Installé dans son labyrinthe puis dans une spacieuse pièce remplie de fascinants automates (décors signés Ken Adam, futur chef décorateur de ''Barry Lyndon'') , Wyke, puissant et sûr de lui, savoure d'avance le diabolique coup qu'il a préparé pour Milo Tindle, ce parvenu d'origine italienne, sans le sou. Mais le jeune coiffeur est peut-être moins bête que ne le croit Wyke. Cet affrontement, Mankiewicz prend le temps de le dérouler en ponctuant son film de coups de théâtre. Qu'on les devine ou pas importe peu : seul compte le plaisir de contempler la bataille que se livrent deux grands esprits. Des derniers films de Mankiewicz (surtout ''Le reptile''), il ne faut pas oublier une chose : le cynisme et les conflits se présentent sous une forme ludique où le spectateur est plus amusé qu'effrayé. Même si la noirceur n'est jamais loin, ces films s'apparentent d' avantage à une gigantesque partie de Cluedo plutôt qu'une réflexion sur les bas instincts de l'Homme. ''Le limier'', c'est une grande partie d'un jeu, tant dans sa construction narrative (on peut aisément diviser le film en parties, donc en ''tour'') que dans le comportement des deux personnages. Wyke et Tindle se livrent à ce dangeureux jeu avec des motivations soi-disant différentes. Le premier y participe par amusement et jalousie, le deuxième, prétendument par nécessité. A travers ces deux facettes-là, on ne peut s'empêcher d'y voir une métaphore de la lutte des classes. Wyke et Tindle se livrent un combat pour se voir triompher de son adversaire. Il faut écraser l'autre, l'humilier et le rendre impuissant. Résultat des courses ? Mankiewicz se garde bien de prendre parti pour tel ou tel personnage : si Wyke commence la ''bagarre'', Tindle va volontiers la poursuivre. Bien au contraire, Mankiewicz est là très féroce envers l'être humain gouverné par un ego complètement démesuré qui finira par lui nuire. Dans un sens, Mankiewicz est un moraliste désabusé. Il montre ainsi toute la bêtise des hommes, dirigés par la jalousie, l'argent et l'orgueil. Cet affrontement est en fait absurde et vain : de ce duel, nul vainqueur, que des perdants. Un peu comme dans les films de John Huston où les protagonistes poursuivent un but qui s'avérera très vite illusoire, Wyke et Tindle poursuivent au fond une querelle de chiffonnier : qui est le plus fort ? Idée d'autant plus terrrible que les deux hommes sont des êtres intelligents et assez proches dans leur comportement.

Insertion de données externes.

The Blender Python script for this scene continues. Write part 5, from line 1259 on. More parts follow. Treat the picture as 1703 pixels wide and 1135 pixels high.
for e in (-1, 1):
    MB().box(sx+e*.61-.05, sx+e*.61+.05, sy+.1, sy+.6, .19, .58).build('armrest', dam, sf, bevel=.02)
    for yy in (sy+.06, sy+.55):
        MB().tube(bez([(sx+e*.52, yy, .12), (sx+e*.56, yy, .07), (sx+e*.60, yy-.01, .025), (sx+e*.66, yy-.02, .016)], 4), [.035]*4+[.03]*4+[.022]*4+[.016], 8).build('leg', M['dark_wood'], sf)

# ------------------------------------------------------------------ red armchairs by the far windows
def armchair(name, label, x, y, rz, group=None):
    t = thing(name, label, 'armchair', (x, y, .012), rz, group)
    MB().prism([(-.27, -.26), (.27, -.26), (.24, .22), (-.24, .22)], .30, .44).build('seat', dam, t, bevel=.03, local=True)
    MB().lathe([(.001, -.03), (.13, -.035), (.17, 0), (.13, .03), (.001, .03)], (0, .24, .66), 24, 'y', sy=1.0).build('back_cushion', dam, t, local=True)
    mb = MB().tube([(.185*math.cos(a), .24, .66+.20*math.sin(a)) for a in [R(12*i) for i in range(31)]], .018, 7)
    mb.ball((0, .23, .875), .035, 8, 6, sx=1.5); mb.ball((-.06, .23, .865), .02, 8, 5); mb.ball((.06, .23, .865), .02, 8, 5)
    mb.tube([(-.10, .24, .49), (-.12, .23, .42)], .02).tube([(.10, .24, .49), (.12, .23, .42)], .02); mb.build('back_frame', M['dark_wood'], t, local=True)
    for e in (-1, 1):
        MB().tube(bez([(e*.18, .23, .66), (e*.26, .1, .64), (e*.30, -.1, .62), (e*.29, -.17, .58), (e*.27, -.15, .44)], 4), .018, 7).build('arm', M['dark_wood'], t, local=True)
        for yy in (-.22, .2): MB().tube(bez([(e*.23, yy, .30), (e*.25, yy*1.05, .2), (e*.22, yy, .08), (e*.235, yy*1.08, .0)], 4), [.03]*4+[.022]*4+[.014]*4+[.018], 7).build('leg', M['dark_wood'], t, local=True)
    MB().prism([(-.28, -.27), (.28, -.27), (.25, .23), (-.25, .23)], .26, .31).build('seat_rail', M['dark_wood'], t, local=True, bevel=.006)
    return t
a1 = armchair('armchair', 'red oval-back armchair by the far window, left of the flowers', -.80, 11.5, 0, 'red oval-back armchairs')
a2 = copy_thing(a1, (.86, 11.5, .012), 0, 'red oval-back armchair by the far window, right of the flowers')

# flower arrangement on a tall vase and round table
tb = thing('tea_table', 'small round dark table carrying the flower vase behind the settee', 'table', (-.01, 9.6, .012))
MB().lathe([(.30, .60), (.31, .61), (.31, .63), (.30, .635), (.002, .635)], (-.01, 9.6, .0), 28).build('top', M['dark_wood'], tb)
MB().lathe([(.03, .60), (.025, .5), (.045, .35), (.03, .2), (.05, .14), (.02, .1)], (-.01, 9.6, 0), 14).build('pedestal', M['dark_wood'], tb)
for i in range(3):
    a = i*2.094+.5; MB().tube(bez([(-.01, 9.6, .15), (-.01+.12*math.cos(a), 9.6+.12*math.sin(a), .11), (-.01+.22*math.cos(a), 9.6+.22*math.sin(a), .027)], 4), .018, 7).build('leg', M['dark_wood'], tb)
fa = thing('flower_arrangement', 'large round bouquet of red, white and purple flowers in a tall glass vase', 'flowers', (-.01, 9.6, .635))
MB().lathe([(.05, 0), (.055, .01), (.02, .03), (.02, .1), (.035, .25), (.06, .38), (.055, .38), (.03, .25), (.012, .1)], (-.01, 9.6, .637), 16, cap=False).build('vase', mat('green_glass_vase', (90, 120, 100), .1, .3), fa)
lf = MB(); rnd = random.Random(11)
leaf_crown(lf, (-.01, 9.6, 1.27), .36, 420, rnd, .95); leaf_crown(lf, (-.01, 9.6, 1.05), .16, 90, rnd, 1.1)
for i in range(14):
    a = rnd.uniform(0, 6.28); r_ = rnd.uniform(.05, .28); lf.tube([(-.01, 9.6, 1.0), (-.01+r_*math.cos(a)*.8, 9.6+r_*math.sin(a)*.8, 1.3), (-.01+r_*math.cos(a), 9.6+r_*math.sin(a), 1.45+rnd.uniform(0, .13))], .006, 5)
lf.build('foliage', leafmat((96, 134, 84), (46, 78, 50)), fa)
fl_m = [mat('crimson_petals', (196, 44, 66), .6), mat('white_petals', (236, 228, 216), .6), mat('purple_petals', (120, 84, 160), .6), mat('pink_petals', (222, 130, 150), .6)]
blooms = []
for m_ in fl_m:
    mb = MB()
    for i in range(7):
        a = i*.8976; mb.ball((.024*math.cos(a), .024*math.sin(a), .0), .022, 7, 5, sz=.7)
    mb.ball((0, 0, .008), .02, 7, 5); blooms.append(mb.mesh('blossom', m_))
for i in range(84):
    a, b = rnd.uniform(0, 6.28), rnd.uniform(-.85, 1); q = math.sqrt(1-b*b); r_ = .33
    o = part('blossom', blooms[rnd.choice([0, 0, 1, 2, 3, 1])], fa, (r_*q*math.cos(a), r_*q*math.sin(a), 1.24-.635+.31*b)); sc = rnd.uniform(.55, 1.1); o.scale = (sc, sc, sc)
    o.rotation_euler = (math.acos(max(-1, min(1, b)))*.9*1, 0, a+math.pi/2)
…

Pour son chant du cygne, Mankiewicz dresse tout simplement un ''bûcher des vanités''. Nul vainqueur à ce jeu-là, sauf peut-être le spectateur, qui, confronté à la bassesse des motivations des deux héros, ne peut que s'identifier aux autres habitants du château : les automates. Ces derniers semblent être les seuls à voir toute l'absurdité et la bêtise qui nourrissent le conflit Wyke/ Tindle. Même morale pour les robots et Mankiewicz : mieux vaut en rire qu'en pleurer.